In this exercise, the entries below include pictures. Repeat exactly the lines from the line with "What Blender Python" to the line with "S = bpy.context.scene", including both, but without the pictures.

**Data extract:**
..............................

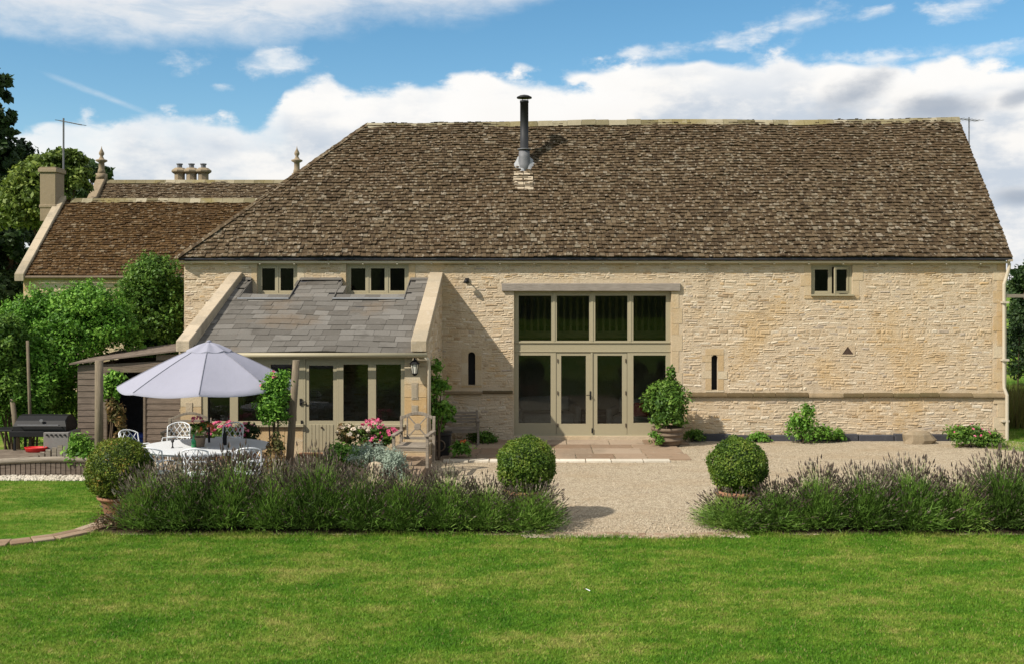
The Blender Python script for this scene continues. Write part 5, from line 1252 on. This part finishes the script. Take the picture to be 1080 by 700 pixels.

..............................

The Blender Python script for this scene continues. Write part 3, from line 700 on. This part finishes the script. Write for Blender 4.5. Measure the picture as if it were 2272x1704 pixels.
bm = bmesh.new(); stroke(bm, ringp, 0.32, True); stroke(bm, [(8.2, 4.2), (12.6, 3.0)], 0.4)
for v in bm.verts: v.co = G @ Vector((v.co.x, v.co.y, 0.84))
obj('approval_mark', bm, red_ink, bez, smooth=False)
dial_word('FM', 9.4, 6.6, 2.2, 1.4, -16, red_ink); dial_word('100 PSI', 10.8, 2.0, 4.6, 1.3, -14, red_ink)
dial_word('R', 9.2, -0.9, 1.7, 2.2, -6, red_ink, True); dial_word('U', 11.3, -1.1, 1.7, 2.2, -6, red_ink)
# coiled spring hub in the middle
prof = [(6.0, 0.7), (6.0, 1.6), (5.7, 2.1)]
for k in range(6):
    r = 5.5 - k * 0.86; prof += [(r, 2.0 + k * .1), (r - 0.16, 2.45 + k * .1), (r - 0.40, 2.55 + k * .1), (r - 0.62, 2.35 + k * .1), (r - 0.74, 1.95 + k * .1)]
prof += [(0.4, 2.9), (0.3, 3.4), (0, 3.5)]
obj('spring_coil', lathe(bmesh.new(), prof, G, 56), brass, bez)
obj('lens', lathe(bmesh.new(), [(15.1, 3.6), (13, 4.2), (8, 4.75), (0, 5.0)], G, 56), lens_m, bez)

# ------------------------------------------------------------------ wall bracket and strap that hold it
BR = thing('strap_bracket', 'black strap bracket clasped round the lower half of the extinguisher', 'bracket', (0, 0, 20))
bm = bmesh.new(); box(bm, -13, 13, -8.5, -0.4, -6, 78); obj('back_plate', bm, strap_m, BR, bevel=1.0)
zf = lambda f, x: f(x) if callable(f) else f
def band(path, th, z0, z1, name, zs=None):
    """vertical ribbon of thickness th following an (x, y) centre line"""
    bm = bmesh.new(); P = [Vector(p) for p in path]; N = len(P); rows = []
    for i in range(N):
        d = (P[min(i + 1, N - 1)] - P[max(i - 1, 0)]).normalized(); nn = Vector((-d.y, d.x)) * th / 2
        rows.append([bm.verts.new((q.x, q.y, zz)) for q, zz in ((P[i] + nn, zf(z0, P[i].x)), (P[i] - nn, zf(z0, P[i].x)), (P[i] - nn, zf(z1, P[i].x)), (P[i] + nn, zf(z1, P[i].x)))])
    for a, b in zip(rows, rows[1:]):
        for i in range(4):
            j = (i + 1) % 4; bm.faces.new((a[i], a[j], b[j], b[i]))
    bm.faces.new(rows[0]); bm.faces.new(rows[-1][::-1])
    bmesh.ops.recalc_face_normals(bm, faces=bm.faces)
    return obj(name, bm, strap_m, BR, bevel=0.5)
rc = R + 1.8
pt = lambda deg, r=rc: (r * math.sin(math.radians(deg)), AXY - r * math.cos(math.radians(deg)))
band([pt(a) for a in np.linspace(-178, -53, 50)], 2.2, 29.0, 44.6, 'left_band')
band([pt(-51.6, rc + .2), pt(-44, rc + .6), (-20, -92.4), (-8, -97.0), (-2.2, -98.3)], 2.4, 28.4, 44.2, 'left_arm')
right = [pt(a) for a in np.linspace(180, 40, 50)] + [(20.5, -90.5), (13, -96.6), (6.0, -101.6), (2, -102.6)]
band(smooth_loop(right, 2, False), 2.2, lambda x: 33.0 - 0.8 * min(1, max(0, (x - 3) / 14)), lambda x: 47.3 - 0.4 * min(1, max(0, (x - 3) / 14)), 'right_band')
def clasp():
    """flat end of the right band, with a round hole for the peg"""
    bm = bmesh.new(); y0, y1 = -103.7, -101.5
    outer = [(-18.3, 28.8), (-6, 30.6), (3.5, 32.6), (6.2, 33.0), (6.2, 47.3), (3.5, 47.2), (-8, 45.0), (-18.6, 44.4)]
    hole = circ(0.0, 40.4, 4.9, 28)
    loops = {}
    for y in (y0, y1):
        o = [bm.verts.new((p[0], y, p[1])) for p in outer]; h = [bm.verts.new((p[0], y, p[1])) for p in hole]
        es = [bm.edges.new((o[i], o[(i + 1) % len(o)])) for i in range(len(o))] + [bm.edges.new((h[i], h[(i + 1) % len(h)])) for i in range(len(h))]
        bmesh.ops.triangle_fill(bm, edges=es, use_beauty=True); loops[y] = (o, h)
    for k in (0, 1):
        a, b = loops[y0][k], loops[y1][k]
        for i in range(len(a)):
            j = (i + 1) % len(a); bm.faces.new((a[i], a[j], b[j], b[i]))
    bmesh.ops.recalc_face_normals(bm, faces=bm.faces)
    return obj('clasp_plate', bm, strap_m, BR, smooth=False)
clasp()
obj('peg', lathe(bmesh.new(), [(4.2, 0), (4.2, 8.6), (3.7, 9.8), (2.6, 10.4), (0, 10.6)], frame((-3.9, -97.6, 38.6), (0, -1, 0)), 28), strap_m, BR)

..............................

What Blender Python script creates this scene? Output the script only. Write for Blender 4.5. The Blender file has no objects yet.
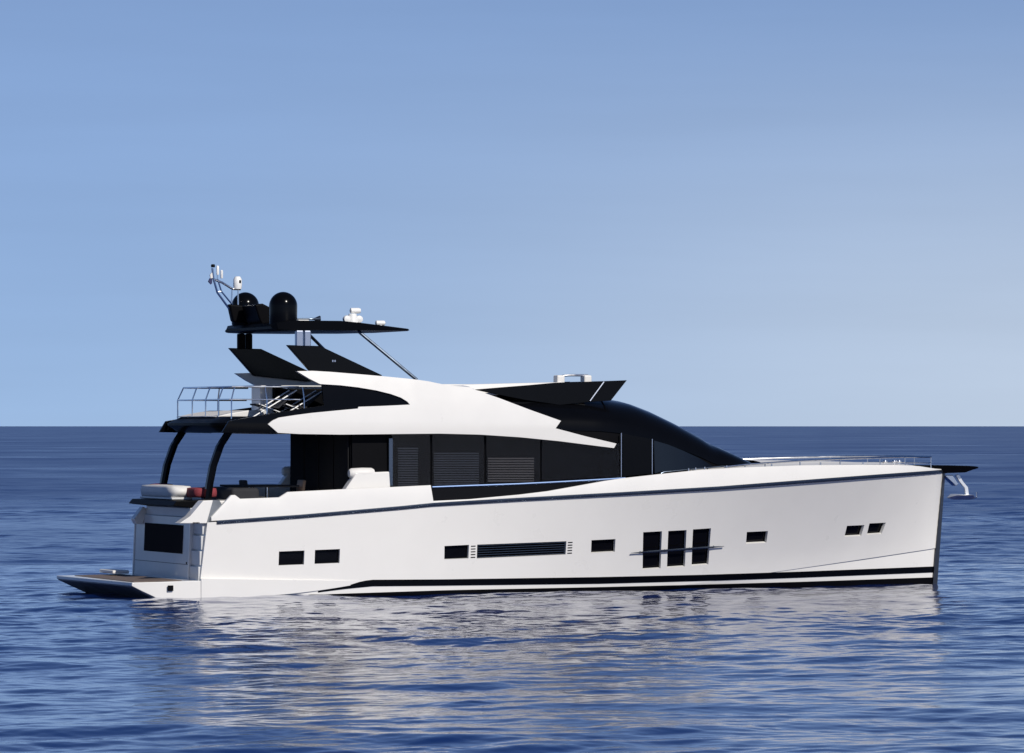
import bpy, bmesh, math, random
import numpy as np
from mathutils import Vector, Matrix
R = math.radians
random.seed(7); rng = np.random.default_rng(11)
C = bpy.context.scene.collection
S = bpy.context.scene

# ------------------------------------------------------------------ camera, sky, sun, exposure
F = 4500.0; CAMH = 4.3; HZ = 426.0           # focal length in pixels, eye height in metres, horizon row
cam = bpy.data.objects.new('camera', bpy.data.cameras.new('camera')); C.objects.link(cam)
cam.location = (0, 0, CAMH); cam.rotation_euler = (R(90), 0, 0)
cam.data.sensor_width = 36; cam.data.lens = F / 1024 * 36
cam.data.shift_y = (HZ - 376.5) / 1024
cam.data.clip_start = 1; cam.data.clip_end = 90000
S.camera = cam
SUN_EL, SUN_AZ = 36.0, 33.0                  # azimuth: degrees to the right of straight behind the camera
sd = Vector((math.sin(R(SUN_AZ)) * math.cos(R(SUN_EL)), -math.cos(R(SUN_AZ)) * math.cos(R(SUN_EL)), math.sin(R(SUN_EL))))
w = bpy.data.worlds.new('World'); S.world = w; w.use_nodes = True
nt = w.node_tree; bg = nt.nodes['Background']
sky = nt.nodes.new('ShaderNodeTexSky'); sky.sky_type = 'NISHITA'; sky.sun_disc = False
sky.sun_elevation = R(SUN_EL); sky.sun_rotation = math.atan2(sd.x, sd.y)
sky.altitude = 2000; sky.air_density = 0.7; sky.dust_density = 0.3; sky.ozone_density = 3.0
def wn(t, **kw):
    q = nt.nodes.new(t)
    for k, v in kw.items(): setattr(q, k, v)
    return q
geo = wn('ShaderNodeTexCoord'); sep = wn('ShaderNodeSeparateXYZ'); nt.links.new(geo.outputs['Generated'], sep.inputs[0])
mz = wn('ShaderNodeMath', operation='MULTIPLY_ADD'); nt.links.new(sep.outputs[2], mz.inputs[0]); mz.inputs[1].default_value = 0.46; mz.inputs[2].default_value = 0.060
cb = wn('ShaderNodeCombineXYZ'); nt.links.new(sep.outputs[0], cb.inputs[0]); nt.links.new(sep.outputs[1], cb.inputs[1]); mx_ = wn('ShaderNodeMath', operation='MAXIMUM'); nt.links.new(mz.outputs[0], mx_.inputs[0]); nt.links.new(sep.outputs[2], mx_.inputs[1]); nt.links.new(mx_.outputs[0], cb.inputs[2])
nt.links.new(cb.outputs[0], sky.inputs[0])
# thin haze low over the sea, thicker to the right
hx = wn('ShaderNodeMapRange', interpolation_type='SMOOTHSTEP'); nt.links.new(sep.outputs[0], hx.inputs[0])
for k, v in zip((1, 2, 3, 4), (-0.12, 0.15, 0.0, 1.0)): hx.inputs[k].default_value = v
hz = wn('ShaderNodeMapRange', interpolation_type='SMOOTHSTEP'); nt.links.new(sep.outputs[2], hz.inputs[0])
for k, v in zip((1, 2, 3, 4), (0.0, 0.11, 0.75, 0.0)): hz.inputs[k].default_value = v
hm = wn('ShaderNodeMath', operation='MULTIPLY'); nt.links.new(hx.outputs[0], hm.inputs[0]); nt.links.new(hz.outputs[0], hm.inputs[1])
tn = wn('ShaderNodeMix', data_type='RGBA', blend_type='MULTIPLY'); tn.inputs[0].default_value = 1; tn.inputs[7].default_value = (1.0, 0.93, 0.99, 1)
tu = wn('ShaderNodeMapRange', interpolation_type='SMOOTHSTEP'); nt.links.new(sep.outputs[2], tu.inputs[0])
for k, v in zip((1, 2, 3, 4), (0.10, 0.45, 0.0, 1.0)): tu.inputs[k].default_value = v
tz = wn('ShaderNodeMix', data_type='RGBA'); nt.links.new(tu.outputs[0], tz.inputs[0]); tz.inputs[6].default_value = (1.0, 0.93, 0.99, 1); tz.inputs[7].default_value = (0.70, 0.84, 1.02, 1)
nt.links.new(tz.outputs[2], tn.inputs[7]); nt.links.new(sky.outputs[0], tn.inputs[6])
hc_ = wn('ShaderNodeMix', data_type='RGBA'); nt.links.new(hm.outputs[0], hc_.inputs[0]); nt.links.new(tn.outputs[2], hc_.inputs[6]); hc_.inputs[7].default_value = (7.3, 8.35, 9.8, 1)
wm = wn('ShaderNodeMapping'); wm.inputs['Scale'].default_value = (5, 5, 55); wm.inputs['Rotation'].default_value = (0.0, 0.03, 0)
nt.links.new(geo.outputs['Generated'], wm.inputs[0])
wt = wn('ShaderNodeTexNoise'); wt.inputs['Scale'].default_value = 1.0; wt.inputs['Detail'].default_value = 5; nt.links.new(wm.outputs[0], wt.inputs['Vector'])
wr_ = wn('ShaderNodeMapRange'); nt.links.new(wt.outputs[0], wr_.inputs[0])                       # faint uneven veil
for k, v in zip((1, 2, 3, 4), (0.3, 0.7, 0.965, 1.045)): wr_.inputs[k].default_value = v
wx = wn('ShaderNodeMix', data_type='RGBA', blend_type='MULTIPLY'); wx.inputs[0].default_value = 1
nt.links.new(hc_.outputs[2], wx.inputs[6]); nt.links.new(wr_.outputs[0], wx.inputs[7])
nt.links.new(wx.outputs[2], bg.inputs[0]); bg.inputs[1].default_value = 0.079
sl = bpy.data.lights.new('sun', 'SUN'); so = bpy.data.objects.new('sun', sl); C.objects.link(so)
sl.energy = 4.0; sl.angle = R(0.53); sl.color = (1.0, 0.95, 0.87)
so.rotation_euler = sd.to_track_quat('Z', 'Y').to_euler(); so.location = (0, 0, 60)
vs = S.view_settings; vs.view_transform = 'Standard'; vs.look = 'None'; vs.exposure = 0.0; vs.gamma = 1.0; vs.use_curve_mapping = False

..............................

**Solution:**
What Blender Python script creates this scene? Output the script only. Write for Blender 4.5. The Blender file has no objects yet.
import bpy, bmesh, math, random
import numpy as np
from mathutils import Vector, Matrix
R = math.radians
random.seed(7); rng = np.random.default_rng(11)
C = bpy.context.scene.collection
S = bpy.context.scene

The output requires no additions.